What you need to do
Make an exact copy of the lines, leaving the pictures out.

-- BEGIN Recorded information --

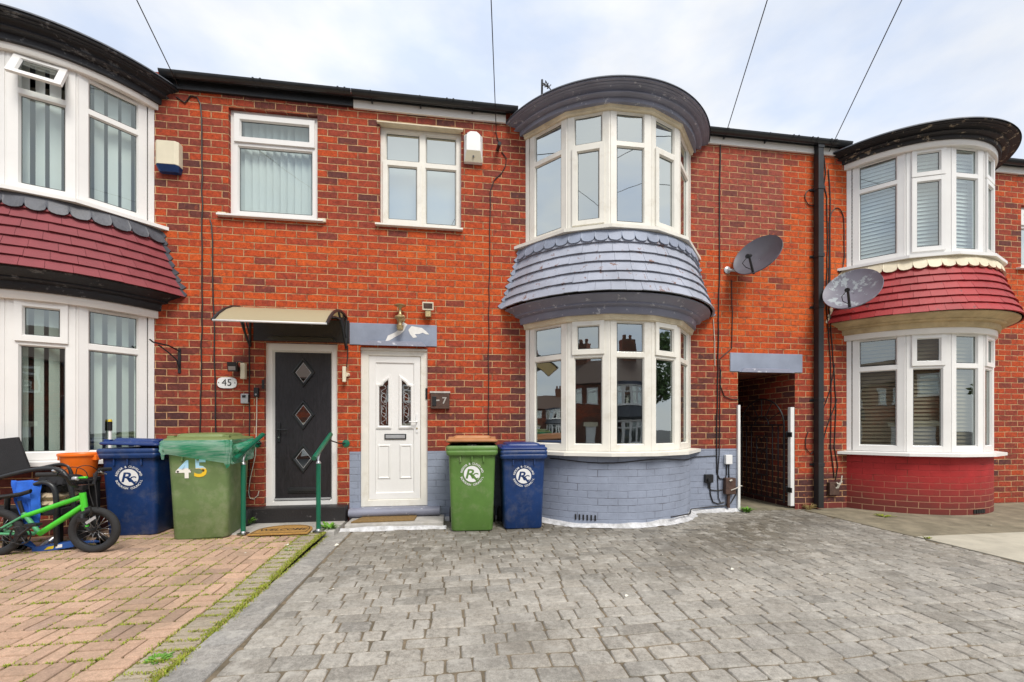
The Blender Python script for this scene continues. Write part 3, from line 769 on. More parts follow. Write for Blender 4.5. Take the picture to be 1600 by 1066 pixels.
P1=[(.06,.10),(.02,.04),(.05,-.01),(-.02,-.06),(-.10,-.10),(-.13,-.17),(-.08,-.16),(-.02,-.12),(.05,-.08),(.10,-.03),(.12,.02),(.14,.05),(.10,.07)]
P2=[(0,0),(.02,-.05),(.06,-.10),(.11,-.09),(.08,-.05),(.13,-.05),(.18,-.03),(.22,-.05),(.26,-.05),(.22,-.01),(.17,.03),(.10,.04),(.04,.05)]
blotch(b,P1[::-1],-.0145,-.735,2.44,1.0); blotch(b,P2[::-1],-.0145,-.585,2.42,1.0)
b.build('peeled_patch',M['peelwhite'],lB)
b=MB(); b.faces([(-1.07,-.012,2.275),(-.42,-.012,2.275),(-.36,-.012,2.215),(-1.16,-.012,2.215),(-1.07,-.05,2.262),(-.42,-.05,2.262),(-.36,-.06,2.208),(-1.16,-.06,2.208)],[(4,7,6,5),(0,4,5,1),(0,3,7,4),(1,5,6,2),(3,2,6,7)]); b.build('drip_hood',M['greytrim'],hB)
# white panel door
dr=MB(); x0,x1,z0,z1=-1.171,-.347,.190,2.190; y0=.040; W=x1-x0; H=z1-z0
Md=lambda u,w,v,x0=x0,y0=y0,z0=z0:(x0+u,y0-w,z0+v)
bx(dr,Md,0,.085,-.07,0,0,H); bx(dr,Md,W-.085,W,-.07,0,0,H); bx(dr,Md,.085,W-.085,-.07,-.001,H-.09,H); bx(dr,Md,.085,W-.085,-.07,-.001,0,.075)
ring(dr,Md,.085,W-.085,.075,H-.09,0,-.022,.012)
bx(dr,Md,-.0,W,.002,.020,H-.03,H)
doorB=dr.build('door_frame',M['upvc_old'],hB,bevel=.002)
u0,u1,v0,v1=.097,W-.097,.087,H-.102
gz0,gz1=1.02,1.60
def tall(ua,ub,flip):
    hi,lo=gz1,gz1-.085
    top=[(ub,hi if flip else lo),(ua,lo if flip else hi)]
    midz=(lo if True else 0)
    if flip: top=[(ub,hi),(ub-.045,hi-.035),((ua+ub)/2-.01,lo+.012),(ua,lo)]
    else: top=[(ub,lo),((ua+ub)/2+.01,lo+.012),(ua+.045,hi-.035),(ua,hi)]
    return [(ua,gz0),(ub,gz0)]+top
um=W/2; G=[tall(um-.195,um-.085,True),tall(um+.085,um+.195,False)]
sl=MB(); vs,fs=door_slab(u0+.075,u1-.075,v0+.075,v1-.075,G)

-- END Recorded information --

Answer to this problem
The Blender Python script for this scene continues. Write part 3, from line 769 on. More parts follow. Write for Blender 4.5. Take the picture to be 1600 by 1066 pixels.
P1=[(.06,.10),(.02,.04),(.05,-.01),(-.02,-.06),(-.10,-.10),(-.13,-.17),(-.08,-.16),(-.02,-.12),(.05,-.08),(.10,-.03),(.12,.02),(.14,.05),(.10,.07)]
P2=[(0,0),(.02,-.05),(.06,-.10),(.11,-.09),(.08,-.05),(.13,-.05),(.18,-.03),(.22,-.05),(.26,-.05),(.22,-.01),(.17,.03),(.10,.04),(.04,.05)]
blotch(b,P1[::-1],-.0145,-.735,2.44,1.0); blotch(b,P2[::-1],-.0145,-.585,2.42,1.0)
b.build('peeled_patch',M['peelwhite'],lB)
b=MB(); b.faces([(-1.07,-.012,2.275),(-.42,-.012,2.275),(-.36,-.012,2.215),(-1.16,-.012,2.215),(-1.07,-.05,2.262),(-.42,-.05,2.262),(-.36,-.06,2.208),(-1.16,-.06,2.208)],[(4,7,6,5),(0,4,5,1),(0,3,7,4),(1,5,6,2),(3,2,6,7)]); b.build('drip_hood',M['greytrim'],hB)
# white panel door
dr=MB(); x0,x1,z0,z1=-1.171,-.347,.190,2.190; y0=.040; W=x1-x0; H=z1-z0
Md=lambda u,w,v,x0=x0,y0=y0,z0=z0:(x0+u,y0-w,z0+v)
bx(dr,Md,0,.085,-.07,0,0,H); bx(dr,Md,W-.085,W,-.07,0,0,H); bx(dr,Md,.085,W-.085,-.07,-.001,H-.09,H); bx(dr,Md,.085,W-.085,-.07,-.001,0,.075)
ring(dr,Md,.085,W-.085,.075,H-.09,0,-.022,.012)
bx(dr,Md,-.0,W,.002,.020,H-.03,H)
doorB=dr.build('door_frame',M['upvc_old'],hB,bevel=.002)
u0,u1,v0,v1=.097,W-.097,.087,H-.102
gz0,gz1=1.02,1.60
def tall(ua,ub,flip):
    hi,lo=gz1,gz1-.085
    top=[(ub,hi if flip else lo),(ua,lo if flip else hi)]
    midz=(lo if True else 0)
    if flip: top=[(ub,hi),(ub-.045,hi-.035),((ua+ub)/2-.01,lo+.012),(ua,lo)]
    else: top=[(ub,lo),((ua+ub)/2+.01,lo+.012),(ua+.045,hi-.035),(ua,hi)]
    return [(ua,gz0),(ub,gz0)]+top
um=W/2; G=[tall(um-.195,um-.085,True),tall(um+.085,um+.195,False)]
sl=MB(); vs,fs=door_slab(u0+.075,u1-.075,v0+.075,v1-.075,G)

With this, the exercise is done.